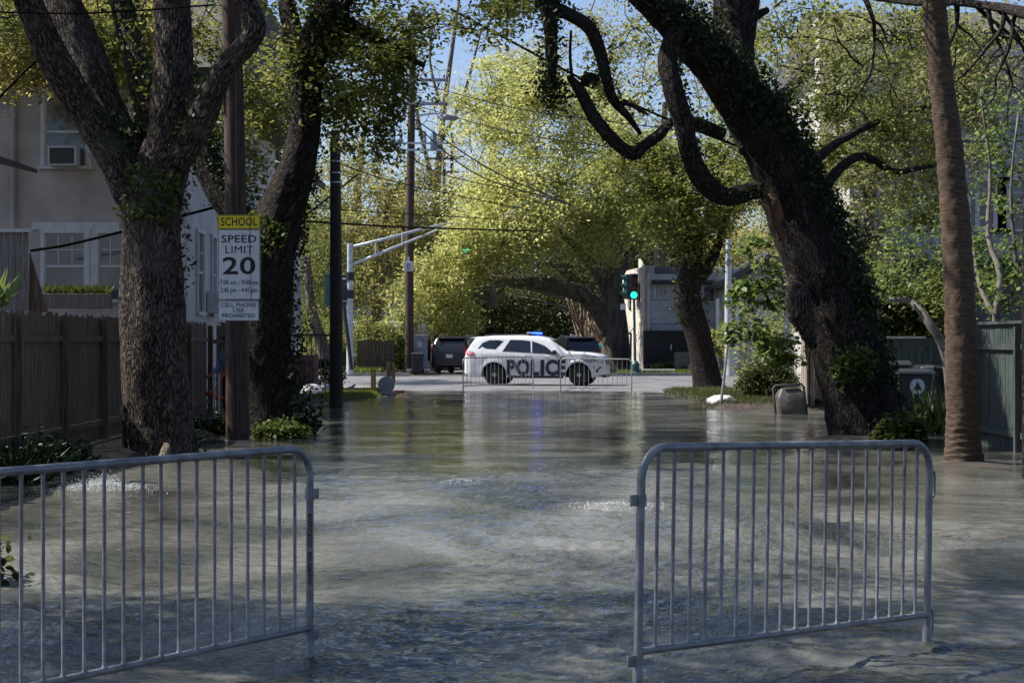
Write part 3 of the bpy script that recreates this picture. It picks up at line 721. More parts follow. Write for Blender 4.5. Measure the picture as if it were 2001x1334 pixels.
# ------------------------------------------------------------------ poles, signs, signals
def wpole(name, label, pts, m, cat='utility pole', group=None, n=20, seed=0):
    """pts: (px,py,Y,width)"""
    bp = W(*pts[0][:3]); root = thing(name, label, cat, bp, group=group)
    P = [W(a, b_, c)-bp for a, b_, c, w in pts]; r = [w/2/F*c for a, b_, c, w in pts]
    MB().sweep(P, r, n, smoothpts=4, disp=lambda r_, a, L, p: r_*(1+.02*noise.noise(Vector((a*2+seed, L*.5, 0))))).build('pole', m, root, smooth=60)
    return root
sp_ = wpole('utility_pole', 'thick brown wooden pole carrying the school speed limit sign', [(465, 868, 30.8, 47), (464, 760, 30.8, 46), (462, 500, 30.8, 44), (457, 200, 30.8, 40), (449, -60, 30.8, 36), (440, -420, 30.8, 32)], pole_wood, group='wooden utility poles')
MB().box((0, 0, .5), (.01, .01, .01)).build('staple', galv_far, sp_)
MB().sweep([(.02, -.235, .25), (.02, -.235, 3.0), (.0, -.22, 7)], [.012]*3, 6).build('ground_wire', black_pl, sp_)
MB().sweep([(0, 0, .02), (0, 0, .08)], [.225, .215], 20).build('pole_collar', concrete, sp_, smooth=50)
MB().box((-.30, -.05, 5.95), (.10, .12, .62), bev=.02).build('riser_box', galv_far, sp_)
# sign boards
def rr_poly(w, h, r, n=5):
    out = []
    for cx_, cy_, a0 in ((w/2-r, h/2-r, 0), (-w/2+r, h/2-r, 90), (-w/2+r, -h/2+r, 180), (w/2-r, -h/2+r, 270)):
        for k in range(n+1):
            a = R(a0+90*k/n); out.append((cx_+r*math.cos(a), cy_+r*math.sin(a)))
    return out
def board(parent, name, w, h, c, m, r=.04, th=.004, border=None, inset=.012, bw=.009):
    M = Matrix.Translation(c); MB(M).prism(rr_poly(w, h, r), th, 'y', 0).build(name, m, parent)
    if border:
        o_ = rr_poly(w-2*inset, h-2*inset, max(.005, r-inset)); i_ = rr_poly(w-2*inset-2*bw, h-2*inset-2*bw, max(.004, r-inset-bw)); k = len(o_)
        MB(M).add([(a, -.0015, b_) for a, b_ in o_]+[(a, -.0015, b_) for a, b_ in i_]+[(a, 0.001, b_) for a, b_ in o_]+[(a, 0.001, b_) for a, b_ in i_],
                  [(i, (i+1) % k, k+(i+1) % k, k+i) for i in range(k)]+[(2*k+i, 3*k+i, 3*k+(i+1) % k, 2*k+(i+1) % k) for i in range(k)]+
                  [(i, 2*k+i, 2*k+(i+1) % k, (i+1) % k) for i in range(k)]+[(k+i, k+(i+1) % k, 3*k+(i+1) % k, 3*k+i) for i in range(k)]).build('border', border, parent)
YS = 30.45; u = YS/F
sg = thing('speed_limit_sign', 'white school zone sign reading SPEED LIMIT 20 with a yellow SCHOOL header', 'sign', W(467, 585, YS))
def SZ(py): return (585-py)*u
board(sg, 'header_panel', 83*u, 28*u, (0, 0, SZ(434)), yellow_sign, .03, .004, sign_black, .006, .008)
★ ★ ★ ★
Task:
Transcribe the listing in full. Omit the pictures and keep every line exact.

Response to this exercise:
Write part 3 of the bpy script that recreates this picture. It picks up at line 721. More parts follow. Write for Blender 4.5. Measure the picture as if it were 2001x1334 pixels.
# ------------------------------------------------------------------ poles, signs, signals
def wpole(name, label, pts, m, cat='utility pole', group=None, n=20, seed=0):
    """pts: (px,py,Y,width)"""
    bp = W(*pts[0][:3]); root = thing(name, label, cat, bp, group=group)
    P = [W(a, b_, c)-bp for a, b_, c, w in pts]; r = [w/2/F*c for a, b_, c, w in pts]
    MB().sweep(P, r, n, smoothpts=4, disp=lambda r_, a, L, p: r_*(1+.02*noise.noise(Vector((a*2+seed, L*.5, 0))))).build('pole', m, root, smooth=60)
    return root
sp_ = wpole('utility_pole', 'thick brown wooden pole carrying the school speed limit sign', [(465, 868, 30.8, 47), (464, 760, 30.8, 46), (462, 500, 30.8, 44), (457, 200, 30.8, 40), (449, -60, 30.8, 36), (440, -420, 30.8, 32)], pole_wood, group='wooden utility poles')
MB().box((0, 0, .5), (.01, .01, .01)).build('staple', galv_far, sp_)
MB().sweep([(.02, -.235, .25), (.02, -.235, 3.0), (.0, -.22, 7)], [.012]*3, 6).build('ground_wire', black_pl, sp_)
MB().sweep([(0, 0, .02), (0, 0, .08)], [.225, .215], 20).build('pole_collar', concrete, sp_, smooth=50)
MB().box((-.30, -.05, 5.95), (.10, .12, .62), bev=.02).build('riser_box', galv_far, sp_)
# sign boards
def rr_poly(w, h, r, n=5):
    out = []
    for cx_, cy_, a0 in ((w/2-r, h/2-r, 0), (-w/2+r, h/2-r, 90), (-w/2+r, -h/2+r, 180), (w/2-r, -h/2+r, 270)):
        for k in range(n+1):
            a = R(a0+90*k/n); out.append((cx_+r*math.cos(a), cy_+r*math.sin(a)))
    return out
def board(parent, name, w, h, c, m, r=.04, th=.004, border=None, inset=.012, bw=.009):
    M = Matrix.Translation(c); MB(M).prism(rr_poly(w, h, r), th, 'y', 0).build(name, m, parent)
    if border:
        o_ = rr_poly(w-2*inset, h-2*inset, max(.005, r-inset)); i_ = rr_poly(w-2*inset-2*bw, h-2*inset-2*bw, max(.004, r-inset-bw)); k = len(o_)
        MB(M).add([(a, -.0015, b_) for a, b_ in o_]+[(a, -.0015, b_) for a, b_ in i_]+[(a, 0.001, b_) for a, b_ in o_]+[(a, 0.001, b_) for a, b_ in i_],
                  [(i, (i+1) % k, k+(i+1) % k, k+i) for i in range(k)]+[(2*k+i, 3*k+i, 3*k+(i+1) % k, 2*k+(i+1) % k) for i in range(k)]+
                  [(i, 2*k+i, 2*k+(i+1) % k, (i+1) % k) for i in range(k)]+[(k+i, k+(i+1) % k, 3*k+(i+1) % k, 3*k+i) for i in range(k)]).build('border', border, parent)
YS = 30.45; u = YS/F
sg = thing('speed_limit_sign', 'white school zone sign reading SPEED LIMIT 20 with a yellow SCHOOL header', 'sign', W(467, 585, YS))
def SZ(py): return (585-py)*u
board(sg, 'header_panel', 83*u, 28*u, (0, 0, SZ(434)), yellow_sign, .03, .004, sign_black, .006, .008)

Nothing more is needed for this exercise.